I suppose you could do this with two processes IF (and only if) your support material all ended at the same layer. But you really need a setting to control this. A little box that says "solid top support layers" or something.
Re: Tips for surface finish on top of support?
Posted: Fri Jul 04, 2014 12:19 pm
by somepunk22
Or I guess I could make my own support model? That way I can choose the infill, and it will have a nice outside layer to print on. Little bit of extra work up front, but could be faster print, use less filament, quicker to dissolve, and hopefully easier to breakaway.
Re: Tips for surface finish on top of support?

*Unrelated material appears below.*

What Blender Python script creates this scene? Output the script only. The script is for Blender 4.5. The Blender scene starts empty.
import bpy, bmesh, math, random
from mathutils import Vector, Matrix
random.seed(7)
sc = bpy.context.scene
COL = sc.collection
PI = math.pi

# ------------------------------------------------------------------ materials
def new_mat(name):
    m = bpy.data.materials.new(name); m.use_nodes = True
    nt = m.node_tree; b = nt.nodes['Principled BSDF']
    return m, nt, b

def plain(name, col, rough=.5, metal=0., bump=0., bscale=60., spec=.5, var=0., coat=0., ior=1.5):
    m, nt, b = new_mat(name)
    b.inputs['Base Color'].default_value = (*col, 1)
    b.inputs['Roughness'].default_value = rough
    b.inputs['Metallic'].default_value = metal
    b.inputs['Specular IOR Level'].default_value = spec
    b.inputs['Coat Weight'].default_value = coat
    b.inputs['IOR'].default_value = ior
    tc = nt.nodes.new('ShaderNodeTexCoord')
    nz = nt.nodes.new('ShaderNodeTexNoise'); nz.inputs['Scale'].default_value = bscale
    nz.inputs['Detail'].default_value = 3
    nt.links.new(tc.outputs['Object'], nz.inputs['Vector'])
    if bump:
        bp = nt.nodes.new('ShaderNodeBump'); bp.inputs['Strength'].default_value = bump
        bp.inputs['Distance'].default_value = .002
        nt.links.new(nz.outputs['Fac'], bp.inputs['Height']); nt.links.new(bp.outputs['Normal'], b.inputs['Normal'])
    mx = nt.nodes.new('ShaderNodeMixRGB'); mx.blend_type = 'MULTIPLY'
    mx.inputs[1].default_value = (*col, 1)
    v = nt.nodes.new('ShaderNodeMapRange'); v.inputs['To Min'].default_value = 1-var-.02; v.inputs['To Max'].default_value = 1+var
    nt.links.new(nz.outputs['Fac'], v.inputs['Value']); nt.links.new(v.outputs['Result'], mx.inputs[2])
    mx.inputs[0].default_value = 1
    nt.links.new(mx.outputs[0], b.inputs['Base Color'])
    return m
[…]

Posted: Fri Jul 04, 2014 12:46 pm
by jimc
yes for sure. i have done that in the past if i need something thats real nice. one of these days maybe we will see low density support with solid interface or raft layers on top in s3d. right now though all you can do is just increase the density for the whole thing and your right it is a waste and time consuming. on the automatic supports though thats all we got.
Re: Tips for surface finish on top of support?
Posted: Sun Jul 06, 2014 11:57 am
by laird
+1 this.
While you _could_ achieve this with a very thick support structure, that's really inefficient (wasting time and filament) and is so dense that it is hard to remove. (Yeah, I tried, it worked, but took forever to print and wasted a ton of filament).
One thing to keep in mind is that the supported object might be an irregular shape, so I think that a simple raft wouldn't work.
What you really want is a thin support structure (e.g. 10%) until you get near the top, then a dense support (e.g. 50%) structure for a few layers (each rotated 90 degrees from the previous layers), then a gap, then the bottom of the object. That way the loose support holds up a denser mesh, which then holds up the object. And it would fit irregularly shaped objects.
Re: Tips for surface finish on top of support?
Posted: Sun Jul 06, 2014 5:22 pm
by 3Dprintergear
You don't have to make it so complicated. Both the Zortrax and UP/Afinia printers use a raft on top of support before the object and both of these printers are class leaders in this department. Zortrax having copied the UP. Works fine on all sorts of irregular shaped prints.
Leave support the way it is and simply add a raft on top. The interface layer (raft) should follow the contour of the object.
Re: Tips for surface finish on top of support?
Posted: Mon Jul 07, 2014 8:48 pm
by somepunk22
3Dprintergear wrote:You don't have to make it so complicated. Both the Zortrax and UP/Afinia printers use a raft on top of support before the object and both of these printers are class leaders in this department. Zortrax having copied the UP. Works fine on all sorts of irregular shaped prints.
Leave support the way it is and simply add a raft on top. The interface layer (raft) should follow the contour of the object.
And how do you add a raft to the top of support in S3D? Trying out a designed support now. Does the auto part alignment feature ever work? Figure something that was imported with the same coordinate system would be easy to align...
Re: Tips for surface finish on top of support?
Posted: Tue Jul 08, 2014 11:37 am
by somepunk22
somepunk22 wrote:Trying out a designed support now.
Surface finish is 10x better with a designed support vs S3D. I was able to print my support part at 5% infill, 2 bottom layers, 2 perimeters, and 4 top layers. Takes a little extra time in design. If the auto align feature worked in S3d, that would help a ton. Guess this will be my new normal plan for complicated parts.